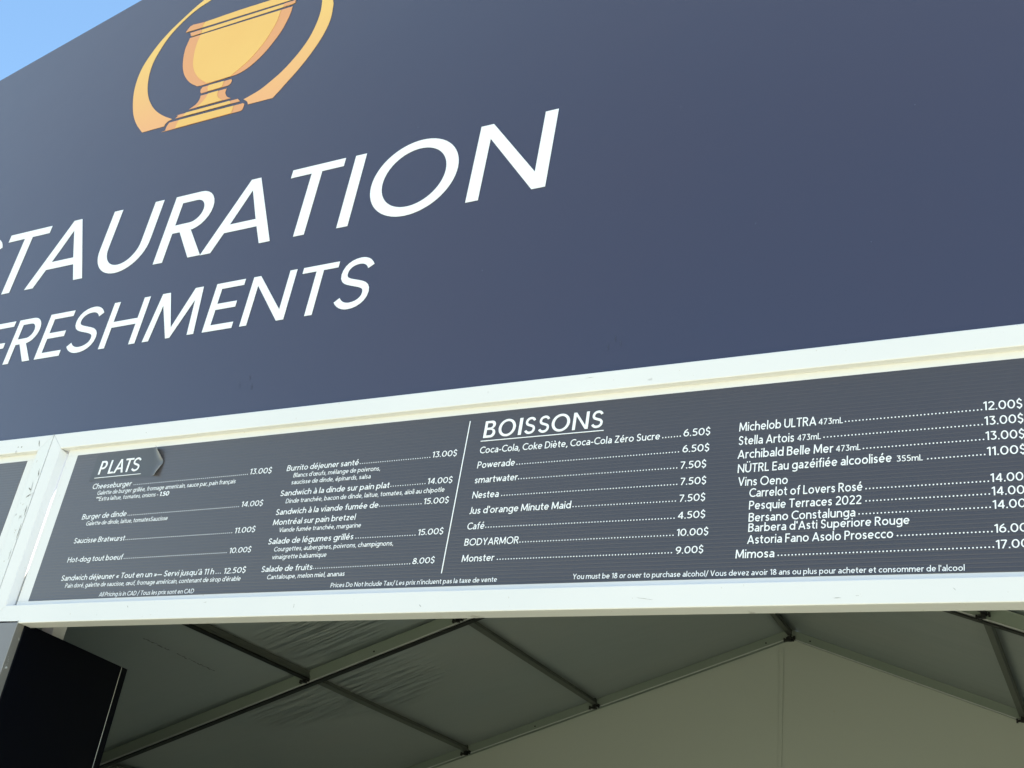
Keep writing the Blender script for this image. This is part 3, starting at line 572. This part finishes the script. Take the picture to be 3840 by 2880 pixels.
ringR = [(mir(-5.15), 6.18), (mir(-5.29), 6.10), (mir(-5.4113), 6.015), (mir(-5.5728), 5.8795), (mir(-5.7), 5.73)] + G['ringR'] + \
        [(mir(-5.69), 5.66), (mir(-5.60), 5.80), (mir(-5.46), 5.93), (mir(-5.3375), 6.02), (mir(-5.23), 6.085)]
for nm, pl, m in (('emblem_ring', ringL, RINGM), ('emblem_ring', ringR, RINGM), ('trophy_rim', G['rim'], GOLD), ('trophy_band', G['band'], GOLD),
                  ('trophy_bowl', G['bowl'], PEACH), ('trophy_collar', G['collar'], PEACH), ('trophy_stem', G['stem'], PEACH), ('trophy_base', G['baseU'], PEACH), ('trophy_base', G['baseD'], PEACH)):
    o = flat(nm, [smooth(pl)], YL, m, sign)
    over = {'trophy_rim': ['rimL'], 'trophy_band': ['bandL', 'bandR'], 'trophy_bowl': ['bowlY'], 'trophy_collar': ['collarY'], 'trophy_stem': ['stemY'],
            'trophy_base': ['baseUY'] if pl is G['baseU'] else ['baseDY']}.get(nm, [])
    for k in over: flat('shade' if k[-1] in 'LR' else 'highlight', [smooth(G[k])], YL - .0022, PEACH if k[-1] in 'LR' else GOLD, o)

# ---------------------------------------------------------------- white frame modules
def tube_prof(x, ft, fb, y0, y1, lip=False):
    r = .004; t, b = ft(x), fb(x)
    return [(y0, b + r), (y0, t - r), (y0 + .0012, t - .0012), (y0 + r, t), (y1 - r, t), (y1, t - r), (y1, b + r), (y1 - r, b), (y0 + r, b), (y0 + .0012, b + .0012)]
JX = -1.3487 * YF                                     # joint between the two frame modules
CW = .092                                             # width of the mitred end post face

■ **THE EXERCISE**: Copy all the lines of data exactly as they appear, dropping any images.

■ **TASK OUTPUT**:
Keep writing the Blender script for this image. This is part 3, starting at line 572. This part finishes the script. Take the picture to be 3840 by 2880 pixels.
ringR = [(mir(-5.15), 6.18), (mir(-5.29), 6.10), (mir(-5.4113), 6.015), (mir(-5.5728), 5.8795), (mir(-5.7), 5.73)] + G['ringR'] + \
        [(mir(-5.69), 5.66), (mir(-5.60), 5.80), (mir(-5.46), 5.93), (mir(-5.3375), 6.02), (mir(-5.23), 6.085)]
for nm, pl, m in (('emblem_ring', ringL, RINGM), ('emblem_ring', ringR, RINGM), ('trophy_rim', G['rim'], GOLD), ('trophy_band', G['band'], GOLD),
                  ('trophy_bowl', G['bowl'], PEACH), ('trophy_collar', G['collar'], PEACH), ('trophy_stem', G['stem'], PEACH), ('trophy_base', G['baseU'], PEACH), ('trophy_base', G['baseD'], PEACH)):
    o = flat(nm, [smooth(pl)], YL, m, sign)
    over = {'trophy_rim': ['rimL'], 'trophy_band': ['bandL', 'bandR'], 'trophy_bowl': ['bowlY'], 'trophy_collar': ['collarY'], 'trophy_stem': ['stemY'],
            'trophy_base': ['baseUY'] if pl is G['baseU'] else ['baseDY']}.get(nm, [])
    for k in over: flat('shade' if k[-1] in 'LR' else 'highlight', [smooth(G[k])], YL - .0022, PEACH if k[-1] in 'LR' else GOLD, o)

# ---------------------------------------------------------------- white frame modules
def tube_prof(x, ft, fb, y0, y1, lip=False):
    r = .004; t, b = ft(x), fb(x)
    return [(y0, b + r), (y0, t - r), (y0 + .0012, t - .0012), (y0 + r, t), (y1 - r, t), (y1, t - r), (y1, b + r), (y1 - r, b), (y0 + r, b), (y0 + .0012, b + .0012)]
JX = -1.3487 * YF                                     # joint between the two frame modules
CW = .092                                             # width of the mitred end post face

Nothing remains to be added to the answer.